If the Southern Ute Tribe was indeed spending more than $2 million to operate a 57-bed detention center a few dozen miles away, with an average head count of 13 inmates, we might guess that the Archuleta County taxpayers will soon be forking out a similar amount to house an average of 22 inmates at the new 57-bed Fred Harman III Detention Center. That’s $820,000 in annual debt payments, plus $2 million in operational expenses, minus the amount currently spent to house our inmates in Durango, equals $2.4 million dollars per year, to house maybe two dozen people, on average.
Over just the next 10 years, that will add up to $24 million, if costs remain the same. It appears it would have cost us about $4 million to continue using the La Plata County Jail for the next 10 years.
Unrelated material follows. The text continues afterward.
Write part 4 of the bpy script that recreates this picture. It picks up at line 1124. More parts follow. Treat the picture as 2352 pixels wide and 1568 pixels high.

But who’s counting?
According to a Power Point presentation on next year’s Archuleta County Budget, it looks like the amount of money to be spent on “deferred capital and deferred maintenance” will be split: about $5.0 million on new County buildings (including the $820,000 for jail debt, here referred to as “Lease Payments”) and about $3.5 million on our 300 miles of old County roads.
We are confronted by three huge issues. The ongoing costs to the taxpayers in annual dollars spent, based on our current incarceration rates. The obvious racial discrimination exhibited by our law enforcement and incarceration systems. And the damage to human lives caused by incarceration.
Is there actually a better way to protect our community, than by locking people up?